Владимир Высоцкий. "Он не вернулся из боя".
***
Я на Миусском кладбище Москвы, недалеко от метро "Савеловская". Здесь нашли приют творцы моего счастливого детства: родители, бабушка Аршалуис (мама мамы, беженка из Баку) и ее сын дядя Юрик, любимый мамин брат, вывезший в страшном 1989-ом из полыхающего в межнациональном огне города девяностолетнюю старушку-мать, жену и семью сына.
(Перемещенная на жительство к моим родителям, бабушка через три года ночью, во сне, завершила свой славный век. Дядя Юрик сразу последовал за ней: мать и ее младший сын ушли в лучший мир с интервалом в один морозный январский день.)
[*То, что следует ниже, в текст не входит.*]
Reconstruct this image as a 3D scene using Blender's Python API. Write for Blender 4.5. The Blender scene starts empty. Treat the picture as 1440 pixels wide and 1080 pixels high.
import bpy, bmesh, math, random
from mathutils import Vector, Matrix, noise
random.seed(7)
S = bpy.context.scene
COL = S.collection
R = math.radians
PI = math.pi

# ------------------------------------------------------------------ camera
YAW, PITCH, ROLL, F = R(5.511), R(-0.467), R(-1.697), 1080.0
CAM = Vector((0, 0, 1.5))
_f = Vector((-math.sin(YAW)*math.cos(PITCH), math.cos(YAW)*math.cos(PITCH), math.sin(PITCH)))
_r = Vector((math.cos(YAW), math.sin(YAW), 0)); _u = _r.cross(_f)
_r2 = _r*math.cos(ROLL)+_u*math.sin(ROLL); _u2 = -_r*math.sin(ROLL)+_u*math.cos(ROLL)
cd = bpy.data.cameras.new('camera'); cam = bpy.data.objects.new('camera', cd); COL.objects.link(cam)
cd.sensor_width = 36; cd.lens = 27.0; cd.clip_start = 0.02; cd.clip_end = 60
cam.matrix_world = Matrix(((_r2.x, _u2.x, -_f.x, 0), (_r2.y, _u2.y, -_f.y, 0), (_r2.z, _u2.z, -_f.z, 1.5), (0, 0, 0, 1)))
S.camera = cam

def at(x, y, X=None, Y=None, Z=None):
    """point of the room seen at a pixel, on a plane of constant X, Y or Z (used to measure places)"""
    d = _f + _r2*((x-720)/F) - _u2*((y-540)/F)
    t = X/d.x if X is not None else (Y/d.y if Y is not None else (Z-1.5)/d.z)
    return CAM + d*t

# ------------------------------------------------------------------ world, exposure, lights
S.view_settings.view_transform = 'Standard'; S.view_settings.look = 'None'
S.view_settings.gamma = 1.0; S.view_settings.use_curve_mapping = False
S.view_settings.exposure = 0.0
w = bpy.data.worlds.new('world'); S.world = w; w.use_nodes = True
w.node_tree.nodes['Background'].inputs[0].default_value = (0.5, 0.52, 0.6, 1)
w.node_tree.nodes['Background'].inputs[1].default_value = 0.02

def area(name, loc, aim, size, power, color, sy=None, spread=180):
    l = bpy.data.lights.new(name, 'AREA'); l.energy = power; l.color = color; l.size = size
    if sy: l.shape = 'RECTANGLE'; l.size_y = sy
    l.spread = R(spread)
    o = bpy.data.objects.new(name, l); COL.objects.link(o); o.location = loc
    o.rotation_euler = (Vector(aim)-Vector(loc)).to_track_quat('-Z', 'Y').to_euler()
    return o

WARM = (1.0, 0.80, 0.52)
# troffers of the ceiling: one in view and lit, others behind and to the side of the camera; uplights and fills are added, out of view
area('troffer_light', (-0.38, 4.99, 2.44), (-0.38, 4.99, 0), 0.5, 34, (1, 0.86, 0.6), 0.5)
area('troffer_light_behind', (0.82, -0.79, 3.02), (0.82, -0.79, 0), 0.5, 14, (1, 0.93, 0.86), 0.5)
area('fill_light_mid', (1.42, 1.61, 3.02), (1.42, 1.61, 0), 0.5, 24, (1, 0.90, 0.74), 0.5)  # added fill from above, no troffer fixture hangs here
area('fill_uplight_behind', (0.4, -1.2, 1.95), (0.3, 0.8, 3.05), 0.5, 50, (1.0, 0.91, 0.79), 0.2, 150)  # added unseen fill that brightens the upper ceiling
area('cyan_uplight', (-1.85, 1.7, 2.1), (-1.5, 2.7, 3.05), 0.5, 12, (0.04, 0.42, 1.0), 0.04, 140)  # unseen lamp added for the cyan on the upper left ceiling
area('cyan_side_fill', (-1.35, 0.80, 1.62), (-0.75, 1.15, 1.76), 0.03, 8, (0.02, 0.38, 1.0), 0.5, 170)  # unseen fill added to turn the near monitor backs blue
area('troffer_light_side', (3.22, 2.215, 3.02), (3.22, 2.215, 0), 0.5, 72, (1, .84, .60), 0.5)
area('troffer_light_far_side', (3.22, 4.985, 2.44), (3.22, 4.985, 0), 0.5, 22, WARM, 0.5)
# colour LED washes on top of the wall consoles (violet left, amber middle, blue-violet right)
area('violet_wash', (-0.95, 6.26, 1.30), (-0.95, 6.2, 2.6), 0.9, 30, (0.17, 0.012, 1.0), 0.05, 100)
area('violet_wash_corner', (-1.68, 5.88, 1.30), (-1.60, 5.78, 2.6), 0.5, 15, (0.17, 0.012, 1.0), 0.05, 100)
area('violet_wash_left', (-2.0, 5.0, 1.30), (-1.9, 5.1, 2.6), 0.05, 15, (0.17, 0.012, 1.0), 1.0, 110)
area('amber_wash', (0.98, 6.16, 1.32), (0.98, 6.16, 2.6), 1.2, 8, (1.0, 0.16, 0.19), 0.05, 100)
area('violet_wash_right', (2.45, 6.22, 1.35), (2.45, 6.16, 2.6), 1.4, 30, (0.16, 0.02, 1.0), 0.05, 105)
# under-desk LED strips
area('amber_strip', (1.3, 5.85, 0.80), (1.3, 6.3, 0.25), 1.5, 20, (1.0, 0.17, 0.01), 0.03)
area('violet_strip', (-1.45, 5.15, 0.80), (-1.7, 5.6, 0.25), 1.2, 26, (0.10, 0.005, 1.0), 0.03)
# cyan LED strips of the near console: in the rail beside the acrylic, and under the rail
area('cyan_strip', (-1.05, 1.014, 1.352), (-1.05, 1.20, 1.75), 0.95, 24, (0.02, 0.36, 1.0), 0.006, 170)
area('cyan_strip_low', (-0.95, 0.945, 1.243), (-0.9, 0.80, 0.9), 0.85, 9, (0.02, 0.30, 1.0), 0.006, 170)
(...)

Я всегда прихожу навестить их один. В звенящей тишине я разговариваю с ними, а они со мной.
Бабушка Аршалуис:
- Карен джан (армяне называют меня "КарЕн", хотя в паспорте записано "КарЭн"), как моя сладенькая внучка Анечка?
- Спасибо, бабусенька, он уже мама, родила сына. Часто рассказываю ей о тебе. А помнищь, как мы сидели на балконе твоей квартиры в Баку и говорили, говорили обо всем?
Дядя Юрик:
- Джигяр (усиленное "джан")! В шахматы еще играешь?
- Редко, дядя Юрик. А помните, как Вы всех нас возили на пляж в Загульбу?
Отец:
- Карен! Как дела? Ты еще на "Свободе"?
- Нет, папа, с Радио Свобода я ушел. Отэфирил почти четверть века, хватит. Вернулся в лоно науки. Нашу дачу в Яхроме привожу в порядок. Ты встречаешь и провожаешь меня - на веранде твоя фотография.